Is it really even possible to love only those we love? Or to fall in and out of love through language?

 

What, other than love, could possibly be more exclusive than love?

 

It might be helpful to bring in Chinese Energetics because it disjoints or differently locates the action and accessibility of love and compassion and impartiality. In Chinese Energetics, the emotion of LOVE is seated in the heart and is associated with the agency of fire. It is the Empress/Emperor of our organism, in which each organ represents a ministry to serve it. (In Chinese Energetics each organ is assigned to a different governmental department.)  

 

The paradox of  the position of the Empress/Emperor is that, in essence, fire is not a substance that can be grasped. The heart moves the blood to the furthest reaches of the body and activates our limbs, while remaining empty. (You’d be in serious trouble if your heart was “full.”) It’s a hollow organ. It’s Yin. While the pericardium pumps, as it must, from the empty space of the heart-center called “the heart of the heart” radiates a form of electromagnetism. The closer we get to the stillness held within the heart the more it radiates. To be familiar with this “place” is to be in the flow of life without constriction, without affixing to the way it feels. It’s like holding a bird in the palm of your hand without capturing it …  marveling. Beholding.          

 

So, is LOVEsomething we learn or is it absolute? How does this difference manifest? In a country like the U.S., we use the word LOVEat the drop of a hat, for excitement, for reassurance, for nothing at all, for something we LIKE, where “like” becomes a colloquial filler, hedge, hesitation, quotative or disfluency before or after nearly every phrase. LOVEis used to express excitement toward something or someone—yes, excitement related to our blood gushing. “I’m super excited!” While bliss is just bliss.
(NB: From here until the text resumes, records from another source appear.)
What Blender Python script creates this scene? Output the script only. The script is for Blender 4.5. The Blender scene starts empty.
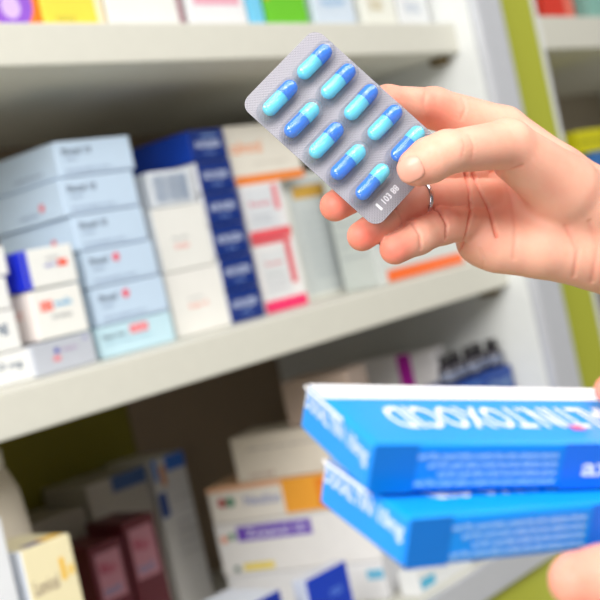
import bpy, bmesh, math, random
import numpy as np
from mathutils import Matrix, Vector
random.seed(7)
C = bpy.context.scene.collection

# ------------------------------------------------------------------ camera
F = 1250.0                                   # focal length in pixels (50 mm on a 24 mm square frame)
_d1 = np.array([1050, 276, -1250.]); _d1 /= np.linalg.norm(_d1)
_d2 = np.array([-1416, -267, -1250.]); _d2 -= _d1*(_d1@_d2); _d2 /= np.linalg.norm(_d2)
_d3 = np.cross(_d1, _d2)
M = np.array([_d1, _d2, _d3])                # camera axes -> world axes (x along shelf, y into shelf, z up)
cd = bpy.data.cameras.new('camera'); cam = bpy.data.objects.new('camera', cd); C.objects.link(cam)
cd.sensor_fit = 'HORIZONTAL'; cd.sensor_width = 24; cd.lens = 50; cd.clip_start = .02; cd.clip_end = 50
cam.matrix_world = Matrix([list(M[0])+[0], list(M[1])+[0], list(M[2])+[0], [0, 0, 0, 1]])
cd.dof.use_dof = True; cd.dof.focus_distance = .588; cd.dof.aperture_fstop = 7.4
bpy.context.scene.camera = cam

# ------------------------------------------------------------------ light
W = bpy.data.worlds.new('world'); bpy.context.scene.world = W; W.use_nodes = True
bg = W.node_tree.nodes['Background']; bg.inputs[0].default_value = (1, .985, .97, 1); bg.inputs[1].default_value = .15
def area(name, loc, target, sx, sy, power, col):
    l = bpy.data.lights.new(name, 'AREA'); l.shape = 'RECTANGLE'; l.size = sx; l.size_y = sy; l.energy = power; l.color = col
    o = bpy.data.objects.new(name, l); C.objects.link(o); o.location = loc
    o.rotation_euler = (Vector(target)-Vector(loc)).to_track_quat('-Z', 'Y').to_euler()
    return o
area('ceiling_panel_light', (.2, -.9, 1.35), (1.1, 1.1, -.1), 2.2, 1.0, 43, (1, .985, .95))
area('ceiling_panel_light', (2.3, -.3, 1.4), (1.7, 1.1, 0), 1.6, .8, 10, (1, .985, .95))
area('ceiling_panel_light', (-1.5, .1, 1.1), (.8, 1.0, -.05), 1.3, 1.0, 57, (1, .99, .97))
area('added_fill_light', (-.30, .12, -.06), (.45, .38, .08), .22, .22, 1.1, (1, .985, .96))  # fill added beside the camera to lift shadows on pack and hand
vs = bpy.context.scene.view_settings
vs.view_transform = 'Standard'; vs.look = 'None'; vs.gamma = 1; vs.use_curve_mapping = False; vs.exposure = .07

# ------------------------------------------------------------------ helpers
def lin(c):
    return tuple(((v/255)/12.92 if v/255 <= .04045 else ((v/255+.055)/1.055)**2.4) for v in c)
MATS = {}
def mat(rgb, rough=.45, metal=0., name=None, spec=.5, coat=0., bump=0., bscale=60.):
    key = (tuple(rgb), rough, metal, spec, coat, bump)
    if key in MATS: return MATS[key]
    m = bpy.data.materials.new(name or 'card_%02x%02x%02x' % tuple(int(v) for v in rgb)); m.use_nodes = True
    nt = m.node_tree; b = nt.nodes['Principled BSDF']
    c = lin(rgb)
    tc = nt.nodes.new('ShaderNodeTexCoord'); nz = nt.nodes.new('ShaderNodeTexNoise'); nz.inputs['Scale'].default_value = bscale
    nt.links.new(tc.outputs['Object'], nz.inputs['Vector'])
    mx = nt.nodes.new('ShaderNodeMix'); mx.data_type = 'RGBA'
    mx.inputs[6].default_value = (*[v*.955 for v in c], 1); mx.inputs[7].default_value = (*[min(1, v*1.03) for v in c], 1)
    nt.links.new(nz.outputs['Fac'], mx.inputs[0]); nt.links.new(mx.outputs[2], b.inputs['Base Color'])
    b.inputs['Roughness'].default_value = rough; b.inputs['Metallic'].default_value = metal
    b.inputs['Specular IOR Level'].default_value = spec; b.inputs['Coat Weight'].default_value = coat
    if bump:
        bp = nt.nodes.new('ShaderNodeBump'); bp.inputs['Strength'].default_value = bump; bp.inputs['Distance'].default_value = .001
        nt.links.new(nz.outputs['Fac'], bp.inputs['Height']); nt.links.new(bp.outputs[0], b.inputs['Normal'])
    MATS[key] = m; return m
def px(x, y, d):            # the point seen at pixel (x, y) at depth d
    return M@(np.array([(x-300)/F, (300-y)/F, -1.])*d)
def link(name, me, parent=None, mw=None):
    o = bpy.data.objects.new(name, me); C.objects.link(o)
    if parent is not None: o.parent = parent
    if mw is not None: o.matrix_world = mw
    return o
def build(name, bm, mats, parent=None, smooth=False):
    me = bpy.data.meshes.new(name); bm.to_mesh(me); bm.free()
    for m in (mats if isinstance(mats, (list, tuple)) else [mats]): me.materials.append(m)
    if smooth:
        for p in me.polygons: p.use_smooth = True
    return link(name, me, parent)
def tag(o, label, cat, group=None, kind=None):
    o['label'] = label; o['category'] = cat
    if group: o['group'] = group
    if kind: o['kind'] = kind
    return o
def empty(name, loc=(0, 0, 0), rz=0):
    o = bpy.data.objects.new(name, None); C.objects.link(o); o.location = loc; o.rotation_euler = (0, 0, rz); o.empty_display_size = .02
    return o
def box(bm, x0, x1, y0, y1, z0, z1, bev=0., mi=0, seg=2):
    r = bmesh.ops.create_cube(bm, size=1)
    vsx = r['verts']
    for v in vsx:
        v.co = Vector(((x0+x1)/2+v.co.x*(x1-x0), (y0+y1)/2+v.co.y*(y1-y0), (z0+z1)/2+v.co.z*(z1-z0)))
    fs = {f for v in vsx for f in v.link_faces}
    for f in fs: f.material_index = mi
    if bev:
        es = {e for v in vsx for e in v.link_edges}
        rr = bmesh.ops.bevel(bm, geom=list(es), offset=bev, segments=seg, affect='EDGES', profile=.6)
        for f in rr['faces']: f.material_index = mi
def lathe(bm, prof, seg=32, c=(0, 0), mi=0):
    rings = []
    for r, z in prof:
        rings.append([bm.verts.new((c[0]+r*math.cos(2*math.pi*k/seg), c[1]+r*math.sin(2*math.pi*k/seg), z)) for k in range(seg)])
    for a, b in zip(rings, rings[1:]):
        for k in range(seg):
            f = bm.faces.new((a[k], a[(k+1) % seg], b[(k+1) % seg], b[k])); f.material_index = mi
    f = bm.faces.new(rings[0][::-1]); f.material_index = mi
    f = bm.faces.new(rings[-1]); f.material_index = mi

_tc = {}
def text_mesh(s, bold=True):
    k = (s, bold)
    if k not in _tc:
        cu = bpy.data.curves.new('t', 'FONT'); cu.body = s; cu.size = 1; cu.offset = .018 if bold else 0; cu.resolution_u = 2
        o = bpy.data.objects.new('t', cu); C.objects.link(o)
        me = bpy.data.meshes.new_from_object(o.evaluated_get(bpy.context.evaluated_depsgraph_get()))
        bpy.data.objects.remove(o); _tc[k] = me
    return _tc[k]
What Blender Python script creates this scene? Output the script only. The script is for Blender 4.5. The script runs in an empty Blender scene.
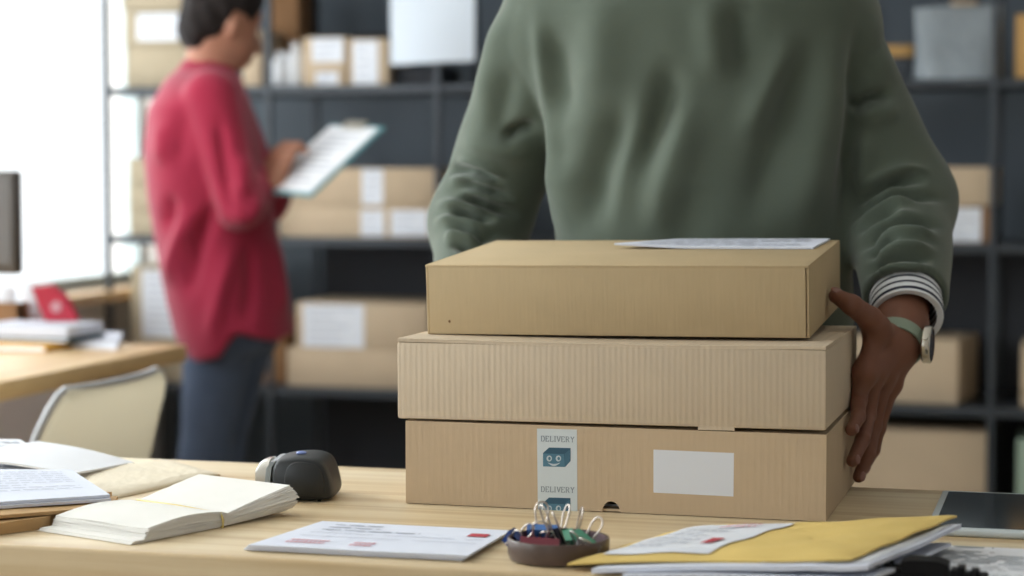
import bpy, bmesh, math, random
import numpy as np
from mathutils import Vector, Matrix, Euler

random.seed(7)
RNG = np.random.default_rng(7)
SC = bpy.context.scene
COL = SC.collection
PI = math.pi

# ------------------------------------------------------------------ camera
CAM = Vector((0.0, 0.0, 1.123))
FPX = 2100.0
YAW = math.radians(15.3)
PITCH = math.atan(123.0 / FPX)
cam_data = bpy.data.cameras.new('camera')
cam = bpy.data.objects.new('camera', cam_data)
COL.objects.link(cam)
cam.location = CAM
cam.rotation_euler = (PI / 2 - PITCH, 0, YAW)
cam_data.sensor_width = 36.0
cam_data.lens = FPX / 1024.0 * 36.0
cam_data.clip_start = 0.05
cam_data.dof.use_dof = True
cam_data.dof.focus_distance = 2.26
cam_data.dof.aperture_fstop = 3.6
vs_ = SC.view_settings
vs_.view_transform = 'Standard'
vs_.look = 'None'
vs_.gamma = 1.0
vs_.use_curve_mapping = False
vs_.exposure = 0.0
SC.cycles.use_denoising = True
SC.camera = cam
CROT = Euler((PI / 2 - PITCH, 0, YAW)).to_matrix()


def ray(px, py):
    return CROT @ Vector(((px - 512.0) / FPX, -(py - 288.0) / FPX, -1.0))


def on_z(px, py, z):
    d = ray(px, py)
    return CAM + d * ((z - CAM.z) / d.z)


def on_y(px, py, y):
    d = ray(px, py)
    return CAM + d * ((y - CAM.y) / d.y)


def on_x(px, py, x):
    d = ray(px, py)
    return CAM + d * ((x - CAM.x) / d.x)


# --------------------------------------------------------------- materials
def lin(c):
    c = c / 255.0
    return c / 12.92 if c <= 0.04045 else ((c + 0.055) / 1.055) ** 2.4


def rgb(r, g, b):
    return (lin(r), lin(g), lin(b), 1.0)


def new_mat(name):
    m = bpy.data.materials.new(name)
    m.use_nodes = True
    nt = m.node_tree
    bs = nt.nodes['Principled BSDF']
    return m, nt, bs


def N(nt, typ, **kw):
    n = nt.nodes.new(typ)
    for k, v in kw.items():
        if k in n.inputs:
            n.inputs[k].default_value = v
        else:
            setattr(n, k, v)
    return n


def mat(name, col, rough=0.6, metal=0.0, var=0.0, vscale=8.0, stretch=(1, 1, 1), bump=0.0, bscale=60.0, bdist=0.001,
        spec=0.5, sheen=0.0, coat=0.0, sss=0.0):
    m, nt, bs = new_mat(name)
    bs.inputs['Roughness'].default_value = rough
    bs.inputs['Metallic'].default_value = metal
    bs.inputs['Specular IOR Level'].default_value = spec
    bs.inputs['Sheen Weight'].default_value = sheen
    bs.inputs['Coat Weight'].default_value = coat
    if sss:
        bs.inputs['Subsurface Weight'].default_value = sss
        bs.inputs['Subsurface Radius'].default_value = (0.012, 0.005, 0.003)
        bs.inputs['Subsurface Scale'].default_value = 0.4
    tc = N(nt, 'ShaderNodeTexCoord')
    mp = N(nt, 'ShaderNodeMapping')
    mp.inputs['Scale'].default_value = stretch
    nt.links.new(tc.outputs['Object'], mp.inputs['Vector'])
    if var > 0:
        no = N(nt, 'ShaderNodeTexNoise', Scale=vscale, Detail=4.0)
        nt.links.new(mp.outputs['Vector'], no.inputs['Vector'])
        rp = N(nt, 'ShaderNodeValToRGB')
        c = np.array(col[:3])
        lo = np.clip(c * (1 - var), 0, 1)
        hi = np.clip(c * (1 + var), 0, 1)
        rp.color_ramp.elements[0].position = 0.3
        rp.color_ramp.elements[0].color = (*lo, 1)
        rp.color_ramp.elements[1].position = 0.7
        rp.color_ramp.elements[1].color = (*hi, 1)
        nt.links.new(no.outputs['Fac'], rp.inputs['Fac'])
        nt.links.new(rp.outputs['Color'], bs.inputs['Base Color'])
    else:
        bs.inputs['Base Color'].default_value = col
    if bump > 0:
        nb = N(nt, 'ShaderNodeTexNoise', Scale=bscale, Detail=5.0)
        nt.links.new(mp.outputs['Vector'], nb.inputs['Vector'])
        bp = N(nt, 'ShaderNodeBump', Strength=bump, Distance=bdist)
        nt.links.new(nb.outputs['Fac'], bp.inputs['Height'])
        nt.links.new(bp.outputs['Normal'], bs.inputs['Normal'])
    return m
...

What about pleasure? Ha! Pleasure is skillful means like “the art of love”, or the simplest thing. Minouche (my dearly departed cat) putting her paw on my face. Nothing to be against or aghast at! Sweetness. 

 

Do we love by becoming part of, or only become part of what we love? What am I saying about myself? I don’t want to be ruled, not even by emptiness, much less like-mindedness. Is love exclusive? If there is an unloved part in myself, I exclude it at my own peril. Where I repulse. I’m terrified by the responsibility of being in dialogue with those who exclude, and those who exclude without excluding. My compassion is only as strong as my enemies (as my enmity.) May I be stronger than having enemies. Especially when defeated.

 

It’s completely alive. We put together what we experience with what we experience, instantly impactfully. Too simple to see. To not say. J’adore. Said of anything. We all speak language. It’s not the alphabet per se that discriminates. While words are more than they can say. Mostly.